Improvement in the Measurement of Spin-Lattice Relaxation Time in Electron Paramagnetic Resonance

Abstract

The spin-lattice, or longitudinal, relaxation time T 1 plays an important role in magnetic resonance because it provides significant information about the coupling of a paramagnetic ion with its environment via its dependence on such factors as temperature, frequency (Scott & Jefferies, 1962; Kurtz & Stapleton, 1980), spin concentration (Gill, 1962), and magnetic field (Albart & Pescia, 1980; Nogatchewsky et al., 1977).
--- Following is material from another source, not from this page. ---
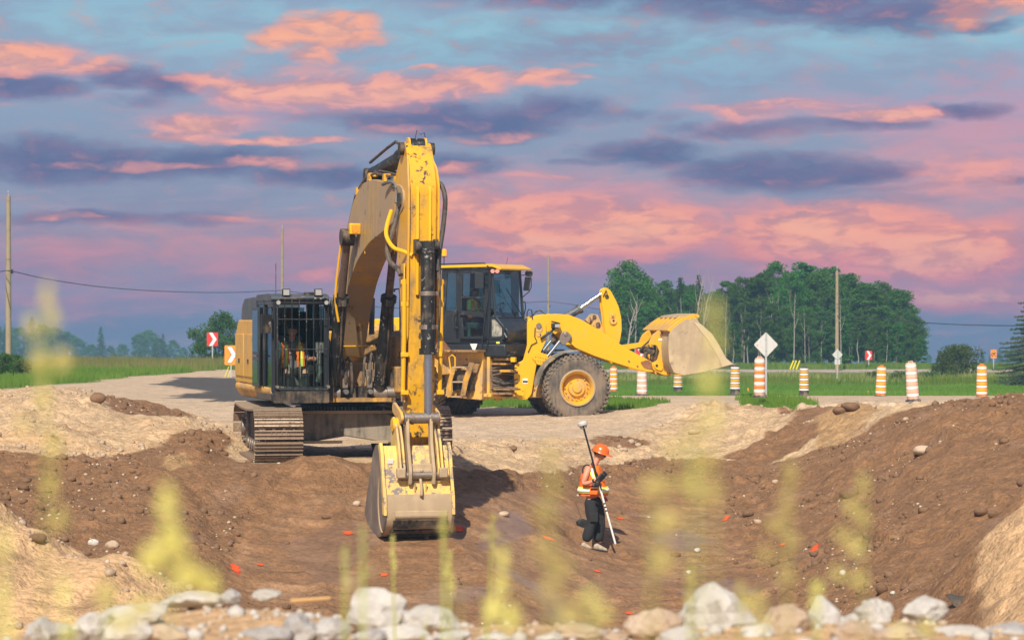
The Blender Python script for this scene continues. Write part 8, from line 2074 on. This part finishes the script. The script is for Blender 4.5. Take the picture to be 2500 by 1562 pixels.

But the measurement of electronic spin-lattice relaxation times is problematic because the times span the range from the very short (10−15 s) to the very long (1 s; cf. Pescia, 1966). The one microsecond spin-lattice relaxation time demarcates “short” from “long” relaxation times, which traditionally have each required their own methods of measurement. For example, long relaxation times are measured by using cw-EPR spectrometers to record spectra at multiple power levels near and under the condition of saturation; the spin-spin and spin-lattice relaxation times are then calculated from lineshape parameters. But the so-called short relaxation times are not measurable on the time scale of common cw-EPR instrumental detection methods. Short spin-lattice relaxation times are therefore measured by resorting to different (i.e., transient) magnetic resonance techniques such as pulsed saturation, spin echo (cf. Poole & Farach, 1971), and amplitude modulation (Herve & Pescia, 1960a,b).